In the speech in Kansas City, Missouri, Obama also will ridicule House Republicans for planning to use taxpayer money to sue the president, said a White House aide, who asked not to be identified to discuss highlights before the speech. Obama will call it a political stunt in advance of congressional elections.

The president also will urge lawmakers to change the law to prevent companies from avoiding taxes in the U.S. after they move their corporate address overseas, according to the aide.

Opinion Survey

An improving economy isn’t reflected in public opinion surveys. Gallup’s daily approval poll for July 25-27 showed the president with a 41 percent approval rating and 52 percent disapproving. One year ago, the ratings showed 46 percent approval and 46 disapproval.

House Republican Speaker John Boehner has criticized Obama’s trips outside Washington, particularly his fundraising.

“You know, the American people aren’t just asking the question, ‘Where are the jobs?,’ they’re also asking, ‘Where is the president?’”

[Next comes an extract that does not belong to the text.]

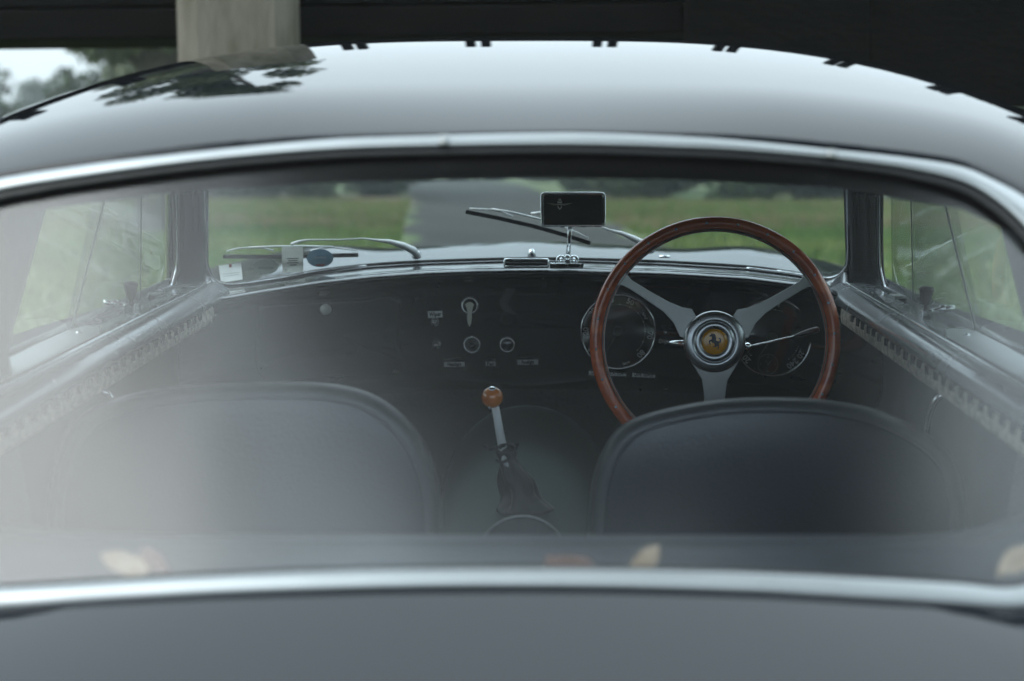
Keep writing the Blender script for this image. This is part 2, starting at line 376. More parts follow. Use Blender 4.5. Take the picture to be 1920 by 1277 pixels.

Unlike most of his trips in past months, the two-day trip to Kansas City isn’t raising money for Democratic campaigns in November. Instead, Obama is using a barbecue dinner with four people -- and their middle-class stories -- to prod Congress to act on his agenda and to defend his use of executive authority if they don’t.

Veterans, Border

Before lawmakers leave town, the White House said it wants, at a minimum, for Congress to send Obama compromise legislation on military veterans’ health care and provide $3.7 billion to cope with an influx of children coming over the U.S.-Mexico border. So far, House Republicans are considering a fraction of Obama’s spending request.

Kansas City is the home town of Josh Earnest, the White House press secretary. He was shown in a White House-produced video extending an invitation to have dinner with the president to residents who wrote letters outlining middle-class struggles.

In the video, one voter was heard saying that she was “so happy and so blessed” to get an invitation. Another said, “I am just amazed that a little bitty old lady” could have dinner with the president.